I'll grab some accounts from people's blogs (thank you, denizens of Twitter for pointing me at some good ones): Here's an account of the Symphony Space evening, when I was interviewed by Erin Morgenstern.  Here's a beautiful account of the Chicago signing, from someone standing next to me making it all work. And here's another, with photo of lovely people who ran the event too.

After Portland, I went ot Seattle and had a magical break in order to teach 18 of the smartest writers I've ever encountered how to... well, I'm not sure what I taught them how to, actually. Mostly I learned from them. But they were students at Clarion West: I inherited them from Elizabeth Hand, and I passed them on to Joe Hill, and I think they all have a great future ahead of them. (Over 700 writers applied for the 18 places.)

You can see some of them (and me) if you click on this link, then go to extreme right of the third row: http://www.theguardian.com/lifeandstyle/interactive/2013/aug/03/selfies-celebrity-instagram-twitter-photography

Then I went back on the road. It turns into a bit of blur again immediately, because a plane tragically crashed in San Francisco on landing, which threw all plans into disarray closed off a runway and meant that the following day I didn't get to Ann Arbor until two hours after the signing was meant to have started, and everyone was really nice...

My bag was lost and spent 4 days following me around the country.

The tour finished in Lexington, when John Scalzi introduced me and interrogated me while a rock band played loudly next door: Look, here is me in a Cyberman head backstage with Scalzi. And then it finished properly in Cambridge two days after that. And then it finished later that week at Comic-Con in San Diego.

By the time of Comic-Con I was VERY tired indeed.

Entertainment Weekly took a photo of me there. I looked like this:


I presented Eisners, avoided being snogged by my co-presenter Jonathan Ross (as a follow up to this 2007 moment)(Mr Ross kissed John Barrowman instead), although I made up for it by kissing Chip Kidd instead when he came up to collect Chris Ware's final Eisner Award. I was on a great Sandman panel with Sam Kieth, J. H, Williams III, Dave McKean, Todd Klein and Shelly Bond. I was on  panels about Jack Kirby and Will Eisner, and there was a Spotlight panel, where I was interviewed (and, unsurprisingly, embarrassed) by Jonathan Ross:


I went home. My wife came off tour. I picked her up at the airport with a handmade sign.

We went to the Newport Folk Festival. We painted a mural on an unborn baby's wall.

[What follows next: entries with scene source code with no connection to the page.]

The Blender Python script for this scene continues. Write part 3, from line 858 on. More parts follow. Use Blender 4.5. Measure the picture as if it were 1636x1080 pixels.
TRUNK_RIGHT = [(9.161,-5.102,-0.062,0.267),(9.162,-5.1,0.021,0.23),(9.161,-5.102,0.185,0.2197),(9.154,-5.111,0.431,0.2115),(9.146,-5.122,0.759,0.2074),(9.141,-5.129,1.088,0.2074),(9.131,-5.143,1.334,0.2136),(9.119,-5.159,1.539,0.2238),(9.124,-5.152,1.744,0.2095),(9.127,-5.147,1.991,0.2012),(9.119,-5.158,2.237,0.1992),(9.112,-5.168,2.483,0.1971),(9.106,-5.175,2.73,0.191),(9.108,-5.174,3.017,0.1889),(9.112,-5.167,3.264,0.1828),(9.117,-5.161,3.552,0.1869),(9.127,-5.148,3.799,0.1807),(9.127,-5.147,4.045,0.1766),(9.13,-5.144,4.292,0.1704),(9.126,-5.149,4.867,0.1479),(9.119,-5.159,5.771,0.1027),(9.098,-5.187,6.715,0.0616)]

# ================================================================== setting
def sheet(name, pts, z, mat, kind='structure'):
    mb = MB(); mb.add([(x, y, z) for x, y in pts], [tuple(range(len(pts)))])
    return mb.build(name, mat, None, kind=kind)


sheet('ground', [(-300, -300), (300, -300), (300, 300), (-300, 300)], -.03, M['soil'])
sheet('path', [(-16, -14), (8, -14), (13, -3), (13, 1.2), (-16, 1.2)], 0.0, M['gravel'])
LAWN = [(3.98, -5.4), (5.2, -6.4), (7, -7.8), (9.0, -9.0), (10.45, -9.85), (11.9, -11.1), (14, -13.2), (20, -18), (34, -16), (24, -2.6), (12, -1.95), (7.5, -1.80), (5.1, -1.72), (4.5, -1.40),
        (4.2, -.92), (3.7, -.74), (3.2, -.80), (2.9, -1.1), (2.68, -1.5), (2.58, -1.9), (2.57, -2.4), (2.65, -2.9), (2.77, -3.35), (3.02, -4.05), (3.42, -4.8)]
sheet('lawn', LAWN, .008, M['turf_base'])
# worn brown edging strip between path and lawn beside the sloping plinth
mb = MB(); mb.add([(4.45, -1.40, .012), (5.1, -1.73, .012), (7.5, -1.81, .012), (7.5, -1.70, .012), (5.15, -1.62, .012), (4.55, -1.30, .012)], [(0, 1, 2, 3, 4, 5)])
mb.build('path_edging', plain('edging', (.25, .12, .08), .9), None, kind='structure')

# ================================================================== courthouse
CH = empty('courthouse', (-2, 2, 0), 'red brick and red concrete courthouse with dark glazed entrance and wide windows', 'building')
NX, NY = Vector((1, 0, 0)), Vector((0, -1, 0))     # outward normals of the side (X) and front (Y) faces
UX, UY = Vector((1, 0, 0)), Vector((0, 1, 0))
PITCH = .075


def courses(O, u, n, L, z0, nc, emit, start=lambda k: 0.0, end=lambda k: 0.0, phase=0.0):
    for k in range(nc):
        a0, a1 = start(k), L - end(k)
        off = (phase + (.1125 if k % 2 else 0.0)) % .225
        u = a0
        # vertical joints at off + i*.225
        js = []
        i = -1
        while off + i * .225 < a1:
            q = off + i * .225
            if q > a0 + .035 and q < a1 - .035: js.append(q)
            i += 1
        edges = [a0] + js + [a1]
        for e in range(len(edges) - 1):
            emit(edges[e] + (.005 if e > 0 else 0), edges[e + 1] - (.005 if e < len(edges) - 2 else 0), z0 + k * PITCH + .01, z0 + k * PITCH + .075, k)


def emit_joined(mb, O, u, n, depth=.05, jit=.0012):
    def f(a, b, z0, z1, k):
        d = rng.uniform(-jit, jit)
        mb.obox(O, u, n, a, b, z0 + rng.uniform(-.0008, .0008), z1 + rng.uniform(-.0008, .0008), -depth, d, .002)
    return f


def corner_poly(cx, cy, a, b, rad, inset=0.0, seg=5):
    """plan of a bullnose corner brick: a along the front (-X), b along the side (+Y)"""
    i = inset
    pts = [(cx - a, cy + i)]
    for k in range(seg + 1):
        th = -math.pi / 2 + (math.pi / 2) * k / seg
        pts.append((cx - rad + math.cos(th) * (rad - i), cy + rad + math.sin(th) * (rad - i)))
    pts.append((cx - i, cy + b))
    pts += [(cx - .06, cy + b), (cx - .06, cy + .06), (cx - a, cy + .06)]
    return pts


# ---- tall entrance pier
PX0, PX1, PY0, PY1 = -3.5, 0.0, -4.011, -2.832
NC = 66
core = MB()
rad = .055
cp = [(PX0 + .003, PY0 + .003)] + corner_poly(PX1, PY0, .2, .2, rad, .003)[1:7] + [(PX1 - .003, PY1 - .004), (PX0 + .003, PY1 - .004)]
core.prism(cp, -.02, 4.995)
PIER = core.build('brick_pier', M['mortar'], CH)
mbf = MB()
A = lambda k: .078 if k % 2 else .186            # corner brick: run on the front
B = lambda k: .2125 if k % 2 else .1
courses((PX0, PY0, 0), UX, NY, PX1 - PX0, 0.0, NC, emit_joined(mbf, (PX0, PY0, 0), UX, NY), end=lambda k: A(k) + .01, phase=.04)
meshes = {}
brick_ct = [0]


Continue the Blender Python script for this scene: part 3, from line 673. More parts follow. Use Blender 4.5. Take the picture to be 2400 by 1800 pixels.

 We both recovered a bit more.

Yesterday, I started writing again.

Today I flew to Canada for the start of the next leg of the tour. Toronto, Montreal, Vancouver. All sold out, I'm afraid.

Next week I go to the Netherlands and sign in Rotterdam and Utrecht (Details on WHERE'S NEIL), and will be at the Lowlands Festival at 17:30 on Saturday afternoon. Then round two of the UK, and on to the Edinburgh Book Festival. The Edinburgh Book Festival events are sold out...

If you are in the South of England, and free on the evening of the 18th of August, come to Portsmouth and watch me do an EVENING WITH NEIL GAIMAN and a book signing in the Guildhall. That afternoon, there will be a naming ceremony as a small road by the Canoe Lake becomes "The Ocean at the End of the" Lane. It points at the Atlantic Ocean -- or at least at the English Channel...  (Details here.) If you think I'm delighted by this, you'd be right, but a lot of the delight has to do with all of my Portsmouth Relatives Who Have All Moved To Exotic Places Like Harrow coming back for the day to watch me beam delightedly at the lane-naming, and to tell me that my grandparents would have been proud.

Baffled, undoubtedly, but proud nonetheless.